Generally, we will continue business as usual and consistent with past practices. Announcement of this transaction should not affect how you carry out your day-to-day responsibilities. All team members should remain committed first and foremost to providing the highest level of guest satisfaction. We do not know what changes will be made at this time and we should not make any assumptions.

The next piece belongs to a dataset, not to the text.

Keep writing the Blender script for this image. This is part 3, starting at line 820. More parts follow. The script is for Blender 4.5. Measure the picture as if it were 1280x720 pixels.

Important Additional Information
The tender offer for the outstanding common stock of the Company referred to in these materials has not yet commenced. The foregoing is neither an offer to purchase nor a solicitation of an offer to sell any securities. At the time the offer is commenced, a tender offer statement on Schedule TO, including an offer to purchase, a letter of transmittal and related documents, will be filed with the Securities and Exchange Commission, and thereafter the Company will file a solicitation/recommendation statement on Schedule 14D-9 with respect to the offer. These materials will contain important information that should be read carefully and considered before any decision is made with respect to the tender offer. These materials will be sent free of charge to all stockholders of record of the Company when available. In addition, all of these materials (and all other materials filed by the Company with the Securities and Exchange Commission) will be available at no charge from the Securities and Exchange Commission through its website at www.sec.gov. Free copies of these materials may also be obtained from the Company’s website at www.ocharleysinc.com by clicking on the “Investor Relations” tab; by directing a request to O’Charley’s Inc., 3038 Sidco Drive, Nashville, Tennessee 37204, Attn: Investor Relations; or by calling R. Jeffrey Williams, the Company’s Chief Financial Officer, at (615) 782-8982.
Forward Looking Statements
These materials may contain forward-looking statements relating to the potential acquisition of O’Charley’s Inc. by Fidelity National Financial, Inc. These statements are forward-looking statements for purposes of the safe harbor provisions under the Private Securities Litigation Reform Act of 1995. The actual results of the transaction could vary materially as a result of a number of factors, including: uncertainties as to how many of the Company’s shareholders will tender their stock in the offer; the possibility that competing offers will be made; the effects of disruptions from the transaction; the risk of shareholder litigation in connection with the transaction and any related significant costs of defense, indemnification and liability; and the possibility that various closing conditions for the transaction may not be satisfied or waived. Other factors that may cause actual results to differ materially include those set forth in the reports that the Company files from time to time with the Securities and Exchange Commission, including the annual report on Form 10-K for the fiscal year ended December 26, 2010 and quarterly and current reports on Form 10-Q and 8-K, as well as the solicitation/recommendation statement on Schedule 14D-9 to be filed by the Company. These forward-looking statements reflect the Company’s expectations as of the date hereof. The Company undertakes no obligation to update the information provided herein.